Michael Phillips, president of Warehouse Row owner Jamestown, said that startups like Bellhops are at the heart of Chattanooga's growing innovation economy.

"The property's creative lofts, premier office spaces, restaurants and retail offerings have made Warehouse Row a desirable location for the city's downtown workforce," he said in a statement.

Doody said Bellhops is recruiting employees from cities such as San Francisco, New York, Los Angeles and Boston, and Warehouse Row offers "the greatest appeal."

He said that about 80 percent of its employees already live downtown.

"We're very city-focused," Doody said.

He expects Bellhops, which last month announced it has raised $6.1 million from California and New York investors to grow the business, to be close to 75 to 100 employees within two years.
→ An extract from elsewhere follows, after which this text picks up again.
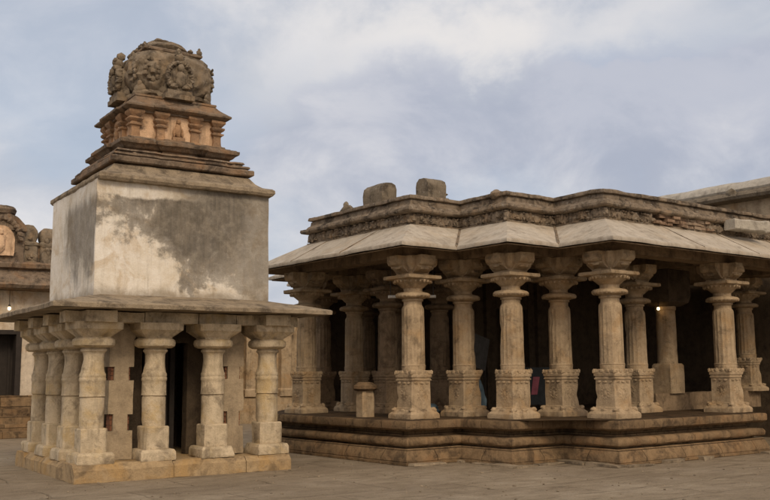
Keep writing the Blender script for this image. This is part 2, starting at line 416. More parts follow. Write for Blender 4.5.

Doody wouldn't provide revenue numbers, but he said sales have grown six-fold in the past year.

Bellhops is an outgrowth of a college campus moving service. It contracts with more than 8,000 trained college students who assist with small- to medium-scale moves across the country.

A team of software engineers automate the company's communications and operations from city to city to ensure a system that allows its contracted bellhops to service customers according to the company's standards.

Bellhops will join four other startup, tech-driven companies located at Warehouse Row, including Signix, Two x Four, Experts Exchange and Coyote Logistics.

Also, national retailers Anthropologie and J. Crew recently opened in the Row. Another full-service restaurant, Two Ten Jack, is slated to open soon.

The Row's retail space is about 90 percent leased, and its office footprint more than three-quarters full.

Atlanta-based Jamestown bought the center in 2006 and has invested about $30 million, including the $14 million sales price. The company has repositioned the eight nearly century-old structures off Market Street to appeal to a more upscale clientele.